-- BEGIN Provided data --
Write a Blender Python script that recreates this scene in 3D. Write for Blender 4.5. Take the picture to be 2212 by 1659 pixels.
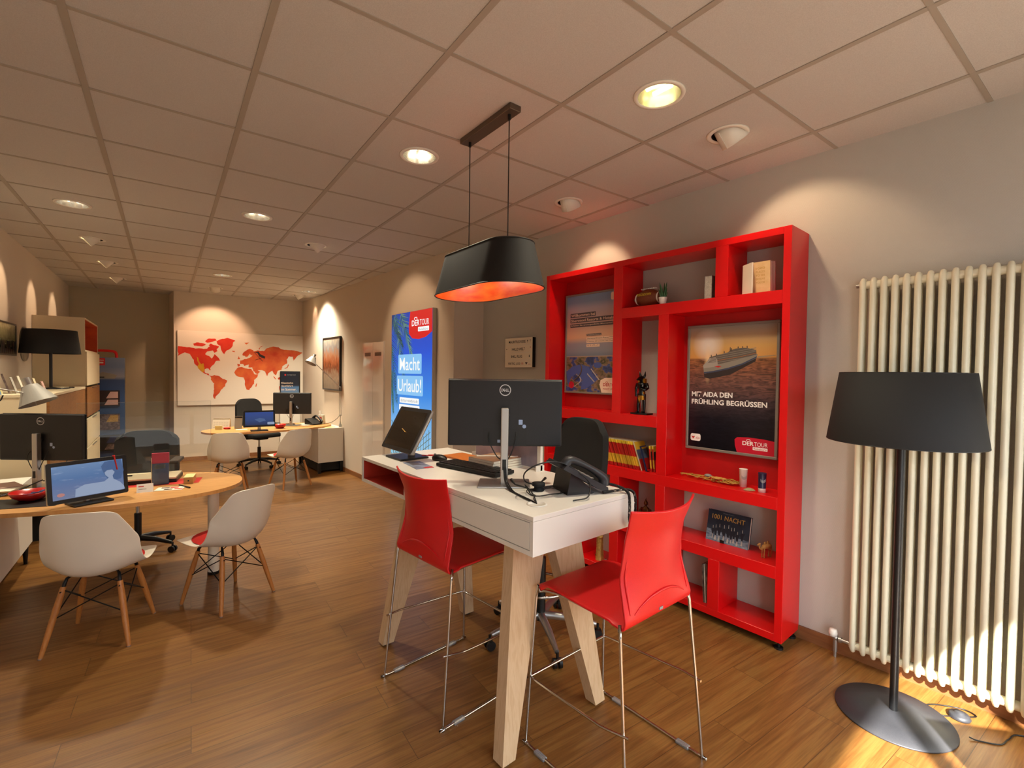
import bpy, bmesh, math, random
from mathutils import Vector, Matrix
random.seed(7)
S = bpy.context.scene
COL = S.collection
for o in list(bpy.data.objects): bpy.data.objects.remove(o)
PI = math.pi
V = Vector

# ------------------------------------------------------------------ camera
FPX = 1025.8
yaw, pitch, roll = -0.70, -0.0222, 0.0133
def camera():
    cy, sy, cp, sp, cr, sr = math.cos(yaw), math.sin(yaw), math.cos(pitch), math.sin(pitch), math.cos(roll), math.sin(roll)
    F = V((-sy*cp, cy*cp, sp)); r0 = V((cy, sy, 0)); u0 = r0.cross(F)
    R = cr*r0 + sr*u0; U = -sr*r0 + cr*u0
    cd = bpy.data.cameras.new('camera'); co = bpy.data.objects.new('camera', cd); COL.objects.link(co)
    m = Matrix(((R.x, U.x, -F.x), (R.y, U.y, -F.y), (R.z, U.z, -F.z))).to_4x4(); m.translation = V((0, 0, 1.579))
    co.matrix_world = m; cd.sensor_width = 36; cd.lens = FPX/2212*36; cd.clip_start = .02
    S.camera = co
camera()

# ------------------------------------------------------------------ light and exposure
S.view_settings.view_transform = 'Standard'; S.view_settings.look = 'None'
S.view_settings.gamma = 1; S.view_settings.use_curve_mapping = False
S.view_settings.exposure = EXPOSURE = 0.0
w = bpy.data.worlds.new('world'); S.world = w; w.use_nodes = True
bg = w.node_tree.nodes['Background']; bg.inputs[0].default_value = (.80, .90, 1.0, 1); bg.inputs[1].default_value = 9.0
SUN_DIR = V((.78, .62, -.724)).normalized()
def lamp(name, kind, loc, energy, color, direction=None, **kw):
    d = bpy.data.lights.new(name, kind); d.energy = energy; d.color = color
    for k, v in kw.items(): setattr(d, k, v)
    o = bpy.data.objects.new(name, d); COL.objects.link(o); o.location = loc
    if direction is not None: o.rotation_euler = V(direction).to_track_quat('-Z', 'Y').to_euler()
    return o
lamp('sun', 'SUN', (-3, -4, 4), 36.0, (1.0, .95, .84), SUN_DIR, angle=math.radians(.8))
WARM = (1.0, .70, .44)
HC = 2.899                                    # ceiling height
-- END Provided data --
Task instructions: Without the pictures, copy the material exactly as given.

Output below:
Write a Blender Python script that recreates this scene in 3D. Write for Blender 4.5. Take the picture to be 2212 by 1659 pixels.
import bpy, bmesh, math, random
from mathutils import Vector, Matrix
random.seed(7)
S = bpy.context.scene
COL = S.collection
for o in list(bpy.data.objects): bpy.data.objects.remove(o)
PI = math.pi
V = Vector

# ------------------------------------------------------------------ camera
FPX = 1025.8
yaw, pitch, roll = -0.70, -0.0222, 0.0133
def camera():
    cy, sy, cp, sp, cr, sr = math.cos(yaw), math.sin(yaw), math.cos(pitch), math.sin(pitch), math.cos(roll), math.sin(roll)
    F = V((-sy*cp, cy*cp, sp)); r0 = V((cy, sy, 0)); u0 = r0.cross(F)
    R = cr*r0 + sr*u0; U = -sr*r0 + cr*u0
    cd = bpy.data.cameras.new('camera'); co = bpy.data.objects.new('camera', cd); COL.objects.link(co)
    m = Matrix(((R.x, U.x, -F.x), (R.y, U.y, -F.y), (R.z, U.z, -F.z))).to_4x4(); m.translation = V((0, 0, 1.579))
    co.matrix_world = m; cd.sensor_width = 36; cd.lens = FPX/2212*36; cd.clip_start = .02
    S.camera = co
camera()

# ------------------------------------------------------------------ light and exposure
S.view_settings.view_transform = 'Standard'; S.view_settings.look = 'None'
S.view_settings.gamma = 1; S.view_settings.use_curve_mapping = False
S.view_settings.exposure = EXPOSURE = 0.0
w = bpy.data.worlds.new('world'); S.world = w; w.use_nodes = True
bg = w.node_tree.nodes['Background']; bg.inputs[0].default_value = (.80, .90, 1.0, 1); bg.inputs[1].default_value = 9.0
SUN_DIR = V((.78, .62, -.724)).normalized()
def lamp(name, kind, loc, energy, color, direction=None, **kw):
    d = bpy.data.lights.new(name, kind); d.energy = energy; d.color = color
    for k, v in kw.items(): setattr(d, k, v)
    o = bpy.data.objects.new(name, d); COL.objects.link(o); o.location = loc
    if direction is not None: o.rotation_euler = V(direction).to_track_quat('-Z', 'Y').to_euler()
    return o
lamp('sun', 'SUN', (-3, -4, 4), 36.0, (1.0, .95, .84), SUN_DIR, angle=math.radians(.8))
WARM = (1.0, .70, .44)
HC = 2.899                                    # ceiling height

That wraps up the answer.